*PROBLEM TO SOLVE*. Reproduce exactly the opening lines of the listing, stopping after the line that contains "return EYE + v * t" and including it.

[Scene modeling code data]
------------------------------------------------------------

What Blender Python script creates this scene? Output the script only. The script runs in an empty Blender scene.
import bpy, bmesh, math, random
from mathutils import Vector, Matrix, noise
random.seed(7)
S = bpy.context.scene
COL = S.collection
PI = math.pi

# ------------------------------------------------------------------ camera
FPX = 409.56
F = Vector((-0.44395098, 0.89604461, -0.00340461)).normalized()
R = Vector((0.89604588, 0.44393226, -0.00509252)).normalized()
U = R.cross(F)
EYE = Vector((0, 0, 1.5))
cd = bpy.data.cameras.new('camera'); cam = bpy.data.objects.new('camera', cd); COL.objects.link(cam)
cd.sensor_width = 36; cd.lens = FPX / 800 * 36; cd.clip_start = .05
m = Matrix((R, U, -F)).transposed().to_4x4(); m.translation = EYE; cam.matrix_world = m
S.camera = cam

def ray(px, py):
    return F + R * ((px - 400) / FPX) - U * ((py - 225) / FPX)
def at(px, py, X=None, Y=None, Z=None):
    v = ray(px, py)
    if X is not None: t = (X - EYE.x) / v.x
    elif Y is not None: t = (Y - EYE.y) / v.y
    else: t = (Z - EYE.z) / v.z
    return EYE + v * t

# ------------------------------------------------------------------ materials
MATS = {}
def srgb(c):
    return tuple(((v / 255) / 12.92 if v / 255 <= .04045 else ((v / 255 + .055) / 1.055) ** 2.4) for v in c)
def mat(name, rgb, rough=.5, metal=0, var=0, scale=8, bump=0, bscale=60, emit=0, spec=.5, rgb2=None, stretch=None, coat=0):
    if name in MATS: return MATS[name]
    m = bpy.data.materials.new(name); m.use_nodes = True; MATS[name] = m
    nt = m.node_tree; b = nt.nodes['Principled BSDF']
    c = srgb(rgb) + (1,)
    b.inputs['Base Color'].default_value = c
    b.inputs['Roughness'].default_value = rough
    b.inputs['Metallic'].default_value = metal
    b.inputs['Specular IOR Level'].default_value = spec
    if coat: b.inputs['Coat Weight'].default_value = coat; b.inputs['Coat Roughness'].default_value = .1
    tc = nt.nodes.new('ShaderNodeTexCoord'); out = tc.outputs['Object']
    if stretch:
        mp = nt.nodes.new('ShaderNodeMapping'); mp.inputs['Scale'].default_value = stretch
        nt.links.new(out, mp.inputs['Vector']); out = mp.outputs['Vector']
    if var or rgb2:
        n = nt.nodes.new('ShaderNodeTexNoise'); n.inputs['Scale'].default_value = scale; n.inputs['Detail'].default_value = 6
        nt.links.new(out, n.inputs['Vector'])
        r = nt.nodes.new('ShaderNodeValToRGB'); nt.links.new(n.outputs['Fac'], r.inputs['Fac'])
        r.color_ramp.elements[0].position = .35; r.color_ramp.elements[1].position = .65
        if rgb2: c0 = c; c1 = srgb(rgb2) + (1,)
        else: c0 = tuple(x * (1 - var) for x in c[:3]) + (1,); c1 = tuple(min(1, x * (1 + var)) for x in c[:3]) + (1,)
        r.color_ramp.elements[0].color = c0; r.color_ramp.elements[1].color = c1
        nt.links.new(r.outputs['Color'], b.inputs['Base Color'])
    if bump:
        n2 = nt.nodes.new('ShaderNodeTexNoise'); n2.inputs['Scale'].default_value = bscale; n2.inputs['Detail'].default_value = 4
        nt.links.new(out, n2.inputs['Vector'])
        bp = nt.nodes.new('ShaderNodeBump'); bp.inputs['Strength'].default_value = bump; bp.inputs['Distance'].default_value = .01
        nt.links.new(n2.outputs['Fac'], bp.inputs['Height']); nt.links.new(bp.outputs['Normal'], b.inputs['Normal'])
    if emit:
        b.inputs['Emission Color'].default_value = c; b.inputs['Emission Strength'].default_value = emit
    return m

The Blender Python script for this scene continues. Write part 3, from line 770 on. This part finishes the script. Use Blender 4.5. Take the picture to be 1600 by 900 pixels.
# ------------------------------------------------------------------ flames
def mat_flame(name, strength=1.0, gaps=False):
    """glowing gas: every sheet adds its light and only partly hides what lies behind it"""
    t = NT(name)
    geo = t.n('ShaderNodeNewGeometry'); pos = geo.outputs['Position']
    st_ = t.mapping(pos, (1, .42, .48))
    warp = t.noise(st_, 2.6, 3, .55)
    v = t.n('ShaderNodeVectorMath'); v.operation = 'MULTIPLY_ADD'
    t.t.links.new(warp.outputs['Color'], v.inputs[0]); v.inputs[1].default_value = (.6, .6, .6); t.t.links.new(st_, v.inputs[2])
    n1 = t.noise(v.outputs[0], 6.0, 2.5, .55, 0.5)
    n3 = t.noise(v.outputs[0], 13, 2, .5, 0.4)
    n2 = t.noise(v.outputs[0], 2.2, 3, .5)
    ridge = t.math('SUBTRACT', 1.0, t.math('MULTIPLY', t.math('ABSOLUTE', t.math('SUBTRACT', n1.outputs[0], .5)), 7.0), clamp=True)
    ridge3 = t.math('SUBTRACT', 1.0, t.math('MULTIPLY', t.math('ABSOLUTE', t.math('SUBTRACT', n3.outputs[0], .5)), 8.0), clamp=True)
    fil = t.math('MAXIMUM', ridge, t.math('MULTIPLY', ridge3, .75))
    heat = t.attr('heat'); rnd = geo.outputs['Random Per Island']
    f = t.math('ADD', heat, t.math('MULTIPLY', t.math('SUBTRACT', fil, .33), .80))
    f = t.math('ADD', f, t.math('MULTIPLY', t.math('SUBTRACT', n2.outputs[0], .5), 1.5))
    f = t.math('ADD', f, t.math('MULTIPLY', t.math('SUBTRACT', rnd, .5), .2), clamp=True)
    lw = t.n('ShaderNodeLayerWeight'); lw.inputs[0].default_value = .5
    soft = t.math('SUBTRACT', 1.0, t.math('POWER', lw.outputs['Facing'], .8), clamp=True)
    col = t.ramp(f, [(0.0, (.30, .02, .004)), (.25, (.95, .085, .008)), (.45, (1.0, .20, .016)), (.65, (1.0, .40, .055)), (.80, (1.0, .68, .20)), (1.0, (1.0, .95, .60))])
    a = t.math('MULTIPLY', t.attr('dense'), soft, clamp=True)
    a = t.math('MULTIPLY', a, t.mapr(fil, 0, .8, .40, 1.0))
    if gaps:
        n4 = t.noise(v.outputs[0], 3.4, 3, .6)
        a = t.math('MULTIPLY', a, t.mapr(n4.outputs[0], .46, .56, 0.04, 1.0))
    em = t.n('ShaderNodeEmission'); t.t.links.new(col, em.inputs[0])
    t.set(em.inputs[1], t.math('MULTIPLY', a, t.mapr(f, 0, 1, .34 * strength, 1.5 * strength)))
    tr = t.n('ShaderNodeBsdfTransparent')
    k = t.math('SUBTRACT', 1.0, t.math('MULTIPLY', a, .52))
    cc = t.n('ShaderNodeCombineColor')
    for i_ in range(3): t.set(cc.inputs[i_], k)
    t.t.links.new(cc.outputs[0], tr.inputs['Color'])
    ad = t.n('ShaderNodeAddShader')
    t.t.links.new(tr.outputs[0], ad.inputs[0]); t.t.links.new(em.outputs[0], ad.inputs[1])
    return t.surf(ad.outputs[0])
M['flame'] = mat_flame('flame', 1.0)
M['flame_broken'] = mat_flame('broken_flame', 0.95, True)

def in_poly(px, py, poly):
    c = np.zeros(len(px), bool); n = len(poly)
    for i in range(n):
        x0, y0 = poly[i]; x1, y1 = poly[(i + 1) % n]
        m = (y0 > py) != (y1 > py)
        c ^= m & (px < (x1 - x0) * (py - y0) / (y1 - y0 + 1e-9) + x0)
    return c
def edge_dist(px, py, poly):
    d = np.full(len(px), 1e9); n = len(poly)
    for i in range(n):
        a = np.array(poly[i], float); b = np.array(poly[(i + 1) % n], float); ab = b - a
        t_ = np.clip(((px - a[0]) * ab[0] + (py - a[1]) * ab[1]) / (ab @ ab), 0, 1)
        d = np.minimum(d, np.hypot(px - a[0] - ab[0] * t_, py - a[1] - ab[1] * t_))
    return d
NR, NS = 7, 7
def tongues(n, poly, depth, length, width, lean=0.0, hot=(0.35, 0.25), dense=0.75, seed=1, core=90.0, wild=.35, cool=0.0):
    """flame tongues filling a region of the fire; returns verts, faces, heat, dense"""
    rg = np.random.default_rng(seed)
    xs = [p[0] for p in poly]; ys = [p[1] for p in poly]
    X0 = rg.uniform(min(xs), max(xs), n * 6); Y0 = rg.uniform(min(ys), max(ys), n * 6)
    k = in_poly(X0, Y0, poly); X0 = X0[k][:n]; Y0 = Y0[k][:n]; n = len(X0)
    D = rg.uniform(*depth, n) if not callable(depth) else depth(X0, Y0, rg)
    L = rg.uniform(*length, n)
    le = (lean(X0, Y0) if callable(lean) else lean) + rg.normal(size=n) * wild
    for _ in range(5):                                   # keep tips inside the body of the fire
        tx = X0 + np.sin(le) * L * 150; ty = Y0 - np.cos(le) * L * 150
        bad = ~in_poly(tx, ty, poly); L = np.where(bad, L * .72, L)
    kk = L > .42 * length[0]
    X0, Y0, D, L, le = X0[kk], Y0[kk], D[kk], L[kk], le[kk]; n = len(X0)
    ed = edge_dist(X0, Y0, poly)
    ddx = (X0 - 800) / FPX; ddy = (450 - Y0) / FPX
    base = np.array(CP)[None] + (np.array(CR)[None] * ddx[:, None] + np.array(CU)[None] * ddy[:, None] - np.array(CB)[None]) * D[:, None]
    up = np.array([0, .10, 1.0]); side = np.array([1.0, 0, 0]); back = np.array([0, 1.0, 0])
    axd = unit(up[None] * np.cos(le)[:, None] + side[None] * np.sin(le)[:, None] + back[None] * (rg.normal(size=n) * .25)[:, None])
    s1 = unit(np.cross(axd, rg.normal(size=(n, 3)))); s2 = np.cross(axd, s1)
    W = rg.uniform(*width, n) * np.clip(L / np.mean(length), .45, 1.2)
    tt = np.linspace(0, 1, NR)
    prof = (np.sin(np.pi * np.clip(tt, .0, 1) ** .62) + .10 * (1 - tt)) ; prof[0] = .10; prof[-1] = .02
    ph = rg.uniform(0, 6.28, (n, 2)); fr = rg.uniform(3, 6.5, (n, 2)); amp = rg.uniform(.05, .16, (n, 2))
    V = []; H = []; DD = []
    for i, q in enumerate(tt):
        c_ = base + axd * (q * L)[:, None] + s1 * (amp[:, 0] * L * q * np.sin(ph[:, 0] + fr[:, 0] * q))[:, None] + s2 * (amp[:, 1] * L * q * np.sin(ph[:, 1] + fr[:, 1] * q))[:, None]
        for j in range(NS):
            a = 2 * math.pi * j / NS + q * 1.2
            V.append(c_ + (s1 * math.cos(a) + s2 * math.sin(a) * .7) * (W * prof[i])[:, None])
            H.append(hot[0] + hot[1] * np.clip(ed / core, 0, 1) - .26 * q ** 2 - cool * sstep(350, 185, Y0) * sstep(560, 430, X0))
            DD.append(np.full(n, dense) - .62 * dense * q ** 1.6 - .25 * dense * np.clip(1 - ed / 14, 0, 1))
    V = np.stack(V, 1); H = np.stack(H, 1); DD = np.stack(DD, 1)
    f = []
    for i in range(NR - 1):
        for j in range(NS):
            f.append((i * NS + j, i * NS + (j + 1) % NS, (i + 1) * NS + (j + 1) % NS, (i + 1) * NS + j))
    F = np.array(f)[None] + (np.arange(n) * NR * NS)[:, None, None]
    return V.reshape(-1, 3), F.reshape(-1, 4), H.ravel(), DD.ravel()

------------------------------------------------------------

*SOLVED PROBLEM*.
What Blender Python script creates this scene? Output the script only. The script runs in an empty Blender scene.
import bpy, bmesh, math, random
from mathutils import Vector, Matrix, noise
random.seed(7)
S = bpy.context.scene
COL = S.collection
PI = math.pi

# ------------------------------------------------------------------ camera
FPX = 409.56
F = Vector((-0.44395098, 0.89604461, -0.00340461)).normalized()
R = Vector((0.89604588, 0.44393226, -0.00509252)).normalized()
U = R.cross(F)
EYE = Vector((0, 0, 1.5))
cd = bpy.data.cameras.new('camera'); cam = bpy.data.objects.new('camera', cd); COL.objects.link(cam)
cd.sensor_width = 36; cd.lens = FPX / 800 * 36; cd.clip_start = .05
m = Matrix((R, U, -F)).transposed().to_4x4(); m.translation = EYE; cam.matrix_world = m
S.camera = cam

def ray(px, py):
    return F + R * ((px - 400) / FPX) - U * ((py - 225) / FPX)
def at(px, py, X=None, Y=None, Z=None):
    v = ray(px, py)
    if X is not None: t = (X - EYE.x) / v.x
    elif Y is not None: t = (Y - EYE.y) / v.y
    else: t = (Z - EYE.z) / v.z
    return EYE + v * t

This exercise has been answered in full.